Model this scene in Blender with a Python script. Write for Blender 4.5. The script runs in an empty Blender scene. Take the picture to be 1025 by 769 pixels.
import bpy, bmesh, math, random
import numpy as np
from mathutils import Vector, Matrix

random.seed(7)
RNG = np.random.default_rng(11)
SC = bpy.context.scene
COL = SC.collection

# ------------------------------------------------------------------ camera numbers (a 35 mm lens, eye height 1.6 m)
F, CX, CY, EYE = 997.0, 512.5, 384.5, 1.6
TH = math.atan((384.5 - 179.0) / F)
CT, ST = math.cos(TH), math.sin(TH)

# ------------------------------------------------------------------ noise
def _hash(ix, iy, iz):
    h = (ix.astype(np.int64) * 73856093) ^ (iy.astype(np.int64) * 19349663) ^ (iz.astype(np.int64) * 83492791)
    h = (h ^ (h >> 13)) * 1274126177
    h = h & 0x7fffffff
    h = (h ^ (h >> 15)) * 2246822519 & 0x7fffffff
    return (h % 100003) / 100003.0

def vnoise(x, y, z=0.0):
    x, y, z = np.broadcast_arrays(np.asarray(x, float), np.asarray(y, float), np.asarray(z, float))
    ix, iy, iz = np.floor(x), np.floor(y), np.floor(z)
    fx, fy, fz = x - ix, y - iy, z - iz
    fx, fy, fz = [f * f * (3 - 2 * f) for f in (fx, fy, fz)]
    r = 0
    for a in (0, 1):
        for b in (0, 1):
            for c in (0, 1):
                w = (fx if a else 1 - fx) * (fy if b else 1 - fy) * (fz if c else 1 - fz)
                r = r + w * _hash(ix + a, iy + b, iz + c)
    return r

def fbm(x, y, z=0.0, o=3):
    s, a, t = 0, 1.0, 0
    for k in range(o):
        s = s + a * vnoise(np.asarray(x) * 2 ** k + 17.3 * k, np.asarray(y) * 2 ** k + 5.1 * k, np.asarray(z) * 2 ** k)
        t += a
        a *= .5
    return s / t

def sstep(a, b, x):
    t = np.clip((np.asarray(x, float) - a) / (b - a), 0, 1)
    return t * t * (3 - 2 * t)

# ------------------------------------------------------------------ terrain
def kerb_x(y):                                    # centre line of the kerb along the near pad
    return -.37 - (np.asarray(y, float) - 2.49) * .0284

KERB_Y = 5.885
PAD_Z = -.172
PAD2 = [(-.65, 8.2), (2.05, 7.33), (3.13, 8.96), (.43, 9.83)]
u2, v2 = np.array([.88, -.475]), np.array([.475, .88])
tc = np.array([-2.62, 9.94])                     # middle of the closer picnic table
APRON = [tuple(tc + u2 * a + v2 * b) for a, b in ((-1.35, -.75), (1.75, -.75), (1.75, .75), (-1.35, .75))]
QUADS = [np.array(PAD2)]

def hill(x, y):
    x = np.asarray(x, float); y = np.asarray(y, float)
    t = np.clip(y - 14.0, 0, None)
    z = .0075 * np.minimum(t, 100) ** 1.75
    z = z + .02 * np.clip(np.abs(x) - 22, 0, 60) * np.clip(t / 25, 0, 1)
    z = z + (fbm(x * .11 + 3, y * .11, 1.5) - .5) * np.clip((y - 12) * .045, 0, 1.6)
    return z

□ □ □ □

- _Directions_
Write the material out again word for word.

- _Result for this task_
Model this scene in Blender with a Python script. Write for Blender 4.5. The script runs in an empty Blender scene. Take the picture to be 1025 by 769 pixels.
import bpy, bmesh, math, random
import numpy as np
from mathutils import Vector, Matrix

random.seed(7)
RNG = np.random.default_rng(11)
SC = bpy.context.scene
COL = SC.collection

# ------------------------------------------------------------------ camera numbers (a 35 mm lens, eye height 1.6 m)
F, CX, CY, EYE = 997.0, 512.5, 384.5, 1.6
TH = math.atan((384.5 - 179.0) / F)
CT, ST = math.cos(TH), math.sin(TH)

# ------------------------------------------------------------------ noise
def _hash(ix, iy, iz):
    h = (ix.astype(np.int64) * 73856093) ^ (iy.astype(np.int64) * 19349663) ^ (iz.astype(np.int64) * 83492791)
    h = (h ^ (h >> 13)) * 1274126177
    h = h & 0x7fffffff
    h = (h ^ (h >> 15)) * 2246822519 & 0x7fffffff
    return (h % 100003) / 100003.0

def vnoise(x, y, z=0.0):
    x, y, z = np.broadcast_arrays(np.asarray(x, float), np.asarray(y, float), np.asarray(z, float))
    ix, iy, iz = np.floor(x), np.floor(y), np.floor(z)
    fx, fy, fz = x - ix, y - iy, z - iz
    fx, fy, fz = [f * f * (3 - 2 * f) for f in (fx, fy, fz)]
    r = 0
    for a in (0, 1):
        for b in (0, 1):
            for c in (0, 1):
                w = (fx if a else 1 - fx) * (fy if b else 1 - fy) * (fz if c else 1 - fz)
                r = r + w * _hash(ix + a, iy + b, iz + c)
    return r

def fbm(x, y, z=0.0, o=3):
    s, a, t = 0, 1.0, 0
    for k in range(o):
        s = s + a * vnoise(np.asarray(x) * 2 ** k + 17.3 * k, np.asarray(y) * 2 ** k + 5.1 * k, np.asarray(z) * 2 ** k)
        t += a
        a *= .5
    return s / t

def sstep(a, b, x):
    t = np.clip((np.asarray(x, float) - a) / (b - a), 0, 1)
    return t * t * (3 - 2 * t)

# ------------------------------------------------------------------ terrain
def kerb_x(y):                                    # centre line of the kerb along the near pad
    return -.37 - (np.asarray(y, float) - 2.49) * .0284

KERB_Y = 5.885
PAD_Z = -.172
PAD2 = [(-.65, 8.2), (2.05, 7.33), (3.13, 8.96), (.43, 9.83)]
u2, v2 = np.array([.88, -.475]), np.array([.475, .88])
tc = np.array([-2.62, 9.94])                     # middle of the closer picnic table
APRON = [tuple(tc + u2 * a + v2 * b) for a, b in ((-1.35, -.75), (1.75, -.75), (1.75, .75), (-1.35, .75))]
QUADS = [np.array(PAD2)]

def hill(x, y):
    x = np.asarray(x, float); y = np.asarray(y, float)
    t = np.clip(y - 14.0, 0, None)
    z = .0075 * np.minimum(t, 100) ** 1.75
    z = z + .02 * np.clip(np.abs(x) - 22, 0, 60) * np.clip(t / 25, 0, 1)
    z = z + (fbm(x * .11 + 3, y * .11, 1.5) - .5) * np.clip((y - 12) * .045, 0, 1.6)
    return z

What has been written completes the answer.